-- start Supplied material --

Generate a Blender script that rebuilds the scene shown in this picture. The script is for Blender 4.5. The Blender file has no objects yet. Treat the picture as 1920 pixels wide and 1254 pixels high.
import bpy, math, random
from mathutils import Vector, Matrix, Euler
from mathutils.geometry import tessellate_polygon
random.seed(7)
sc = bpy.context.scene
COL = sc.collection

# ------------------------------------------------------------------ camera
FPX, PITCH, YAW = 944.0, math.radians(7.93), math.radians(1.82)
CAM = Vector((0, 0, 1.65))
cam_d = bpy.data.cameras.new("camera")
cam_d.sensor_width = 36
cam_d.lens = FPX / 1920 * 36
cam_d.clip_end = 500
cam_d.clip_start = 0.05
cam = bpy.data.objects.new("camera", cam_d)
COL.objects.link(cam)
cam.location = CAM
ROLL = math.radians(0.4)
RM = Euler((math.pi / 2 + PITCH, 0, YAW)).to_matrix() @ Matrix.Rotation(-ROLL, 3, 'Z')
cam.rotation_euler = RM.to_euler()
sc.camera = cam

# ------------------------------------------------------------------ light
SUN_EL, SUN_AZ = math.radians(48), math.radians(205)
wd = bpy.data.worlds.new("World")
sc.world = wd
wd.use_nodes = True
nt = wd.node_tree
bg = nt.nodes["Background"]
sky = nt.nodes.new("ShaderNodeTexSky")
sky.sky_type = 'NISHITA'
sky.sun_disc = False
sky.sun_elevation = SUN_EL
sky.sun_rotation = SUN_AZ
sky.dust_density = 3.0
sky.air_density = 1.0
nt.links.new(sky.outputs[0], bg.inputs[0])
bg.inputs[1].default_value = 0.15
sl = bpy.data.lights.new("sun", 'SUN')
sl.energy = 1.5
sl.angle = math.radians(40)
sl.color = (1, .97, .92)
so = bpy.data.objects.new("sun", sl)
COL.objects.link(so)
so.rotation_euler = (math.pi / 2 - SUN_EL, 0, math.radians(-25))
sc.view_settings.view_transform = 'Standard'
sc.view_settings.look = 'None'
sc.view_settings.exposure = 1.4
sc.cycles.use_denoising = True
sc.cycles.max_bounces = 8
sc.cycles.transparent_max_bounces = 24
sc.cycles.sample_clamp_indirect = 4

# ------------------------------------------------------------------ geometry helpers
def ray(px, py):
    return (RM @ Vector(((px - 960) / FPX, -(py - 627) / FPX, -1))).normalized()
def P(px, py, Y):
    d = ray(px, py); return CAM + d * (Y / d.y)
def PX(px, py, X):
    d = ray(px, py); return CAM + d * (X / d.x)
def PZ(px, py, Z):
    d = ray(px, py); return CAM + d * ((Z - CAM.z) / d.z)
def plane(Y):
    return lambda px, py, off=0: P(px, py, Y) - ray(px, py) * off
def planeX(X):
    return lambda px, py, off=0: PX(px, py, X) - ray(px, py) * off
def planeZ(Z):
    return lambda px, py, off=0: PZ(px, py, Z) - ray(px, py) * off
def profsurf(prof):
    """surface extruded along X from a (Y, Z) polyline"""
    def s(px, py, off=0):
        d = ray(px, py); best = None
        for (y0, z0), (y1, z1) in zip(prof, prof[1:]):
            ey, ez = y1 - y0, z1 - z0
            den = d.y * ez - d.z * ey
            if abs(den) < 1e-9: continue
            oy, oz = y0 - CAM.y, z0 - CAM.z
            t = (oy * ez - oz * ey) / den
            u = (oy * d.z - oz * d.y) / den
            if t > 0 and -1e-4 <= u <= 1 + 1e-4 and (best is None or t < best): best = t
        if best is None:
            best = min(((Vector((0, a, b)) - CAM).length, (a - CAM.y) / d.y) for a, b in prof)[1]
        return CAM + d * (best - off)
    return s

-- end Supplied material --

#### Written problem:
Set down, exactly as written, each line of the data from its opening line through the one containing "COL = sc.collection". Output nothing more.

#### The solution:
Generate a Blender script that rebuilds the scene shown in this picture. The script is for Blender 4.5. The Blender file has no objects yet. Treat the picture as 1920 pixels wide and 1254 pixels high.
import bpy, math, random
from mathutils import Vector, Matrix, Euler
from mathutils.geometry import tessellate_polygon
random.seed(7)
sc = bpy.context.scene
COL = sc.collection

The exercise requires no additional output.